Lá por casa para a miudagem o jantar de dia de Reis era quase mais importante que o de Natal. Por causa da romã à sobremesa. Era o momento em que todos se levantavam para ir buscar as carteiras. Já sentados, com o porta-moedas bem alto na mão esquerda, comiam-se os grãos com açúcar e canela repetindo a lenga-lenga: «Santos Reis, Santos Reis, cada bago um conto-de-reis». Havia uma pacífica convivência entre monárquicos e republicanos – um conto de reis e mil escudos, equivalentes, ainda valiam qualquer coisa.
A entrada no Euro começou a dar-nos cabo da rima. Agora o Papa Bento XVI veio estragar o resto – só um rei, sem irmãos, ainda por cima espanhol/andaluz (mouro, portanto o Gaspar), para nós não dá. Sorte para Rajoy e Juan Carlos que nos arrepia tanta União Ibérica.

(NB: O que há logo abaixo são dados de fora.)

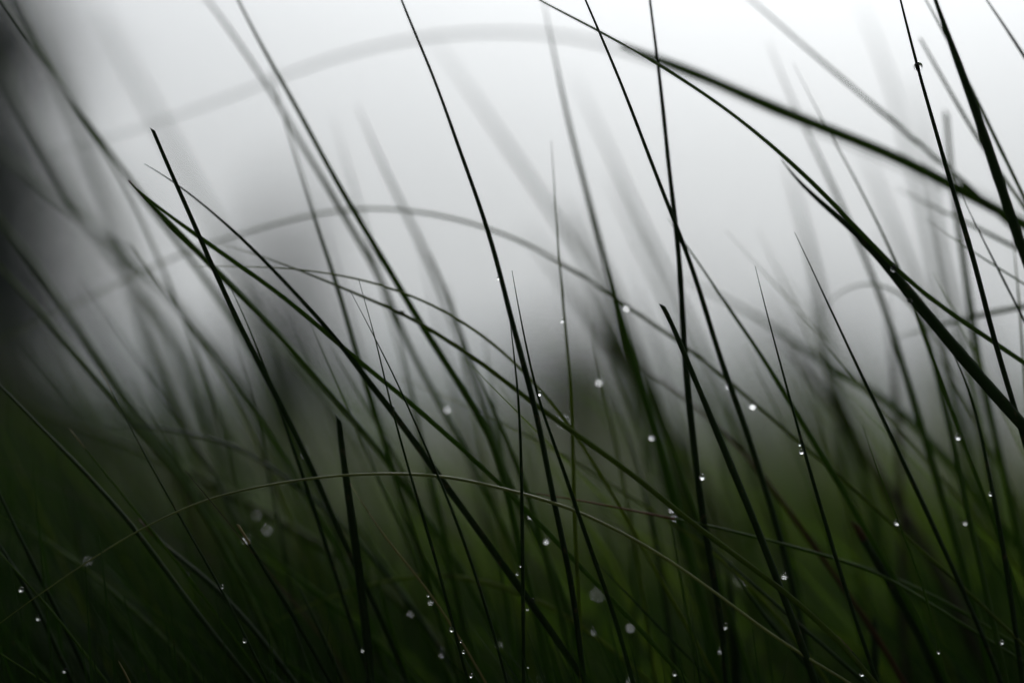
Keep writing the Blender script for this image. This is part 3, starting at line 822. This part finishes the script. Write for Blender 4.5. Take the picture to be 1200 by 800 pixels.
# cloud deck: brighter ahead where it is thin, heavy and dark at the photographer's back
tc = N(nt, 'ShaderNodeTexCoord')
sep = N(nt, 'ShaderNodeSeparateXYZ'); L(tc.outputs['Generated'], sep.inputs[0])
nz = N(nt, 'ShaderNodeTexNoise', Scale=2.2, Detail=4.0); L(tc.outputs['Generated'], nz.inputs['Vector'])
mr = N(nt, 'ShaderNodeMapRange'); mr.interpolation_type = 'SMOOTHSTEP'
mr.inputs['From Min'].default_value = -0.7; mr.inputs['From Max'].default_value = 0.5
mr.inputs['To Min'].default_value = CLOUD[0]; mr.inputs['To Max'].default_value = CLOUD[1]
L(sep.outputs['Y'], mr.inputs['Value'])
mn = N(nt, 'ShaderNodeMapRange'); mn.inputs['To Min'].default_value = 0.95; mn.inputs['To Max'].default_value = 1.05
L(nz.outputs['Fac'], mn.inputs['Value'])
mu = N(nt, 'ShaderNodeMath', operation='MULTIPLY'); L(mr.outputs[0], mu.inputs[0]); L(mn.outputs[0], mu.inputs[1])
# an overcast sky is brighter overhead than at the horizon
ze = N(nt, 'ShaderNodeMapRange'); ze.inputs['From Min'].default_value = 0.10; ze.inputs['To Min'].default_value = ZENITH[0]; ze.inputs['To Max'].default_value = ZENITH[1]
L(sep.outputs['Z'], ze.inputs['Value'])
mz = N(nt, 'ShaderNodeMath', operation='MULTIPLY'); L(mu.outputs[0], mz.inputs[0]); L(ze.outputs[0], mz.inputs[1])
vm = N(nt, 'ShaderNodeVectorMath', operation='SCALE'); L(hs.outputs[0], vm.inputs[0]); L(mz.outputs[0], vm.inputs['Scale'])
tint = N(nt, 'ShaderNodeVectorMath', operation='MULTIPLY'); tint.inputs[1].default_value = SKY_TINT
L(vm.outputs[0], tint.inputs[0]); vm = tint
bg = N(nt, 'ShaderNodeBackground'); bg.inputs['Strength'].default_value = SKY_STRENGTH
L(vm.outputs[0], bg.inputs['Color'])
wo = N(nt, 'ShaderNodeOutputWorld'); L(bg.outputs[0], wo.inputs[0])

sl = bpy.data.lights.new('overcast_sun', 'SUN'); sl.energy = SUN[2]; sl.angle = R(SUN[3]); sl.color = (1.0, 0.98, 0.95)
so = bpy.data.objects.new('overcast_sun', sl); COL.objects.link(so)
sd = Vector((math.sin(SUN_AZ) * math.cos(SUN_EL), math.cos(SUN_AZ) * math.cos(SUN_EL), math.sin(SUN_EL)))
so.rotation_euler = sd.to_track_quat('Z', 'Y').to_euler()
so.location = (0, 5, 10)

# ------------------------------------------------------------------ camera
cd = bpy.data.cameras.new('camera'); cam = bpy.data.objects.new('camera', cd); COL.objects.link(cam)
cam.location = EYE; cam.rotation_euler = (R(90) + TILT, 0, 0)
cd.sensor_width = 36; cd.lens = LENS; cd.clip_start = 0.02; cd.clip_end = 2000
cd.dof.use_dof = True; cd.dof.focus_distance = FOCUS; cd.dof.aperture_fstop = FSTOP; cd.dof.aperture_blades = 0
scene.camera = cam

scene.render.engine = 'CYCLES'
cy = scene.cycles
cy.use_denoising = True
try: cy.denoiser = 'OPENIMAGEDENOISE'
except Exception: pass
cy.max_bounces = 10; cy.transmission_bounces = 8; cy.diffuse_bounces = 3; cy.glossy_bounces = 4; cy.volume_bounces = 2
cy.caustics_reflective = False; cy.caustics_refractive = False
cy.sample_clamp_indirect = 6.0
vs = scene.view_settings
vs.view_transform = 'Standard'; vs.look = 'None'; vs.gamma = 1.0; vs.use_curve_mapping = False
vs.exposure = EXPOSURE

Assim, nem me vale a pena ler o livro que vai re-Reformar mais duas longas e fundas tradições dos lazeirentos do Sul. Quem criou o Presépio, introduzindo-lhe o burro e a vaquinha foi São Francisco de Assis, encenando a natividade nas florestas de Greccio para envolver os seus pastores no drama religioso. A Última Ceia ter uns vinte e tal convidados até se percebe, aumenta a festa (apesar da solidão imposta a Judas). No total ficam também arruinados pelo menos uns seis séculos de arte sacra. O que vale é que o Povo, habituado a iconoclastias, liga pouco a modernices. Uns restos de Bom Natal cheio de gado e uns Santos Reis cheios de ouros.